Déroulement de la leçon


  1. J’expose rapidement à la classe le thème et l’objectif de la leçon.

  1. Je dépose 20 à 30 images sur le sol, avec l’aide d’un ou deux enfants.

  1. Les enfants se mettent par deux. Chaque équipe cherche 2 à 3 images et reçoit une fiche avec les pistes de discussions, la consigne étant de présenter rapidement, c’est-à-dire au bout de 10 minutes, ce qu’elle a trouvé (lors de la constitution des binômes, je veille à ce qu’un élève de niveau linguistique faible travaille avec un enfant aux connaissances plus solides).

  1. Env. 10 min de discussion et de prise de notes dans les binômes.

  1. Je forme deux cercles, l’un avec trois équipes, l’autre avec quatre (= 14 élèves).

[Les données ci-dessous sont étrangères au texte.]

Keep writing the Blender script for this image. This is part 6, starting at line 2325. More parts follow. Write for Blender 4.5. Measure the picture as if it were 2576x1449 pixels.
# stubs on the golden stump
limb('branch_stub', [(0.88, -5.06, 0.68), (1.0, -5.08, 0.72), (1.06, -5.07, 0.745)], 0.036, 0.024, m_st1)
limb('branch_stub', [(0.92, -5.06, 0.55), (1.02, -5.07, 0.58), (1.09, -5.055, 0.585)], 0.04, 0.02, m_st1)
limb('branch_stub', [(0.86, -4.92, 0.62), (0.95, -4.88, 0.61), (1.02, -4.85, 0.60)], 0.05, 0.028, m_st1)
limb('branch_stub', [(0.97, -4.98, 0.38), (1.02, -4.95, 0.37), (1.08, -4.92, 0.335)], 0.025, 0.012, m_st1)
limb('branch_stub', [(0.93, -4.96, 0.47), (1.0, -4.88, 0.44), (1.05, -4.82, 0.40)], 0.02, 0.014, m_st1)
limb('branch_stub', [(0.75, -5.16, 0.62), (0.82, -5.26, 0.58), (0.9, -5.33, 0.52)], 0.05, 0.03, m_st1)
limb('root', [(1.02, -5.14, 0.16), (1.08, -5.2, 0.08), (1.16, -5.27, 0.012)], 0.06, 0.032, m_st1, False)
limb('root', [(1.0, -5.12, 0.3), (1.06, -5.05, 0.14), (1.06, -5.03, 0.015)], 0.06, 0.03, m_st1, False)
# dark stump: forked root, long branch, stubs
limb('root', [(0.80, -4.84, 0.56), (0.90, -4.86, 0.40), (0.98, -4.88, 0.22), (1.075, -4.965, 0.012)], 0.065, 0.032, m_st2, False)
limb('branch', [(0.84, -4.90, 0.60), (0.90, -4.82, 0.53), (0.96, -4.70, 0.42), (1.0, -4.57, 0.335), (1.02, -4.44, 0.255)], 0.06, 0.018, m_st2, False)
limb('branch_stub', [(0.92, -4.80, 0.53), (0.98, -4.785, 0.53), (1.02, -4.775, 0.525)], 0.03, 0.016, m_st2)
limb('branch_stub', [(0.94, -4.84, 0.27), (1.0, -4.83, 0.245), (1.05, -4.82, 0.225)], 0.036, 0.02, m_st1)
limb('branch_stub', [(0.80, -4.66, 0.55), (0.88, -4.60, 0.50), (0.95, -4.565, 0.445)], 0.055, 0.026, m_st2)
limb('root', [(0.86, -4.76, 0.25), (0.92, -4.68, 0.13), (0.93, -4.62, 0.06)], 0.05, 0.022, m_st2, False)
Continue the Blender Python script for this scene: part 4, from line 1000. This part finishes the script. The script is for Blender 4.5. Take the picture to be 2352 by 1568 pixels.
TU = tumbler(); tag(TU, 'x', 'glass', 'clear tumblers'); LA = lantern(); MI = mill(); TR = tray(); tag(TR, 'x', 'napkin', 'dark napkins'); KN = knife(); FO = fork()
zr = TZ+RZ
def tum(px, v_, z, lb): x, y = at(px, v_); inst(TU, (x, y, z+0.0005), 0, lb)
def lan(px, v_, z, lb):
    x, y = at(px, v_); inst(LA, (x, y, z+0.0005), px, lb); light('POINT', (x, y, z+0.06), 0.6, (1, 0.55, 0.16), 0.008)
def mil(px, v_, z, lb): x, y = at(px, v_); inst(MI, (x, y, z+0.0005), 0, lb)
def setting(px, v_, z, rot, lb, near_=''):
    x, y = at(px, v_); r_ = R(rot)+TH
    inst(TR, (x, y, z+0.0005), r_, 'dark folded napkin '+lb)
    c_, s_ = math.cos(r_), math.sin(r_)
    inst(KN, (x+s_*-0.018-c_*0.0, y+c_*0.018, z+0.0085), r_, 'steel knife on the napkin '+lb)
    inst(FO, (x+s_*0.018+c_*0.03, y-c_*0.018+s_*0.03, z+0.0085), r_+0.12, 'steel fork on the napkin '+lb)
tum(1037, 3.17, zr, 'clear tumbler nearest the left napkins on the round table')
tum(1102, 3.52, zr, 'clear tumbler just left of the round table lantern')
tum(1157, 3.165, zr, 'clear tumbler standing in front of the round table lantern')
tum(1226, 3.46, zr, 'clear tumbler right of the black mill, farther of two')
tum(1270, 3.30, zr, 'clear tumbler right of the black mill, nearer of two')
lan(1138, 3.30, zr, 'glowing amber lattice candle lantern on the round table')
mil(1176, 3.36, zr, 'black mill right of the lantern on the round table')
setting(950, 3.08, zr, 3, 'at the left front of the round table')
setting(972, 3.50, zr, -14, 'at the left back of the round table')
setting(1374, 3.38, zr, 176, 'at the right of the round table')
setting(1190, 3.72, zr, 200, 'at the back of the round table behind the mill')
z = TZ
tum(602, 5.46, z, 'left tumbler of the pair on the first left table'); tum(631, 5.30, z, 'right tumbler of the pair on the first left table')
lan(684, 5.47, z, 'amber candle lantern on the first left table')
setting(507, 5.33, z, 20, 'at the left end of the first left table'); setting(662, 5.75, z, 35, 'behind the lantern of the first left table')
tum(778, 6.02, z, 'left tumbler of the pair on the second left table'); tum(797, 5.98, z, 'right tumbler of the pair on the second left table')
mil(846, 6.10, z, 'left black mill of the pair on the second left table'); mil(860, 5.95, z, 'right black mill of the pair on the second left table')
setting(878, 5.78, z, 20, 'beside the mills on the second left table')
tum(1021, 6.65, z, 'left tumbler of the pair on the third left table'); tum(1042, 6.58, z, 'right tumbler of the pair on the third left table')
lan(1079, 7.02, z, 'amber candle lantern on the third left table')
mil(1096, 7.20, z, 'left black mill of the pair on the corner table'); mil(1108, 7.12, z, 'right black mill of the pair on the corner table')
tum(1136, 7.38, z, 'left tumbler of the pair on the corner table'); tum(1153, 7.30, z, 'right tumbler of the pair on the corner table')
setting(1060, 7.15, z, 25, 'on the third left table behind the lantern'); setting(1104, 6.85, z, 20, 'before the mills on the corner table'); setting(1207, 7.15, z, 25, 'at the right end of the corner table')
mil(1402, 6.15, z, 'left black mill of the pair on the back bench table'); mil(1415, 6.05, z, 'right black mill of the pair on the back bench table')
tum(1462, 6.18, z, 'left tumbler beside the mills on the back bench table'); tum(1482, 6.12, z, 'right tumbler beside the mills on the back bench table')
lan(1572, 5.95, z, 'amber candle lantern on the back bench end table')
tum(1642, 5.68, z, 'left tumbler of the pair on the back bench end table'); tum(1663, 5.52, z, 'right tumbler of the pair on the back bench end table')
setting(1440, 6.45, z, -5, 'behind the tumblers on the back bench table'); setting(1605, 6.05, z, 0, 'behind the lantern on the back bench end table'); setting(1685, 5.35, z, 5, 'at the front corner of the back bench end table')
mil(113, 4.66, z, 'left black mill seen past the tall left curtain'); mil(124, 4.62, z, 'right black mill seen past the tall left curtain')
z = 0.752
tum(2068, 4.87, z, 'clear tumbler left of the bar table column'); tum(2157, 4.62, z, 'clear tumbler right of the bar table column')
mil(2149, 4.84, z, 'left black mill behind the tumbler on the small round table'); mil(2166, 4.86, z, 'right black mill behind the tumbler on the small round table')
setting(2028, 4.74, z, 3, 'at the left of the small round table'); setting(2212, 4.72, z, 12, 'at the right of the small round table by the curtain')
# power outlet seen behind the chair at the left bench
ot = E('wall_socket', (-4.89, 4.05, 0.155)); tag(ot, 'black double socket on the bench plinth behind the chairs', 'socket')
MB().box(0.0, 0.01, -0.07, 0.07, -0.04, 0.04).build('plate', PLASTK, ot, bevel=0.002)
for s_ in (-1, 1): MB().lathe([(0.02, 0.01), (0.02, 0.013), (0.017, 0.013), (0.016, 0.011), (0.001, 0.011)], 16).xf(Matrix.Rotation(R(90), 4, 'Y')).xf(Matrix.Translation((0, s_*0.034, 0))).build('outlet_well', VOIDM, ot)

Dans les deux cercles, les équipes se montrent leurs images et ce qu’elles ont découvert à leur sujet. (Il n’est pas nécessaire que tout le monde entende tout, c’est pour cela qu’il y a deux cercles.) Je reste à l’arrière-plan en tant qu’auditrice.

  1. Bref commentaire de ma part sur la Convention relative aux droits de l’enfant : en quoi elle consiste , depuis combien de temps elle existe, etc.

  1. Chaque enfant reçoit une fiche sur laquelle figurent les droits de l’enfant (http://unicef.se/barnkonventionen). Ils forment ensuite des groupes de trois et choisissent trois droits chacun, dont ils veulent discuter et qu’ils présenteront ensuite aux autres (qu’est-ce que ce droit exige, quels exemples concrets leur viennent à l’esprit, etc.). Je m’assure que tous les droits sont traités au moins une fois.

  1. Présentations en plenum.

  1. Je me réfère à la nouvelle application « Alla Barns Rätt » (tous les droits de l’enfant) et recommande de la regarder à la maison. Suite : la semaine prochaine, nous discuterons d’autres droits.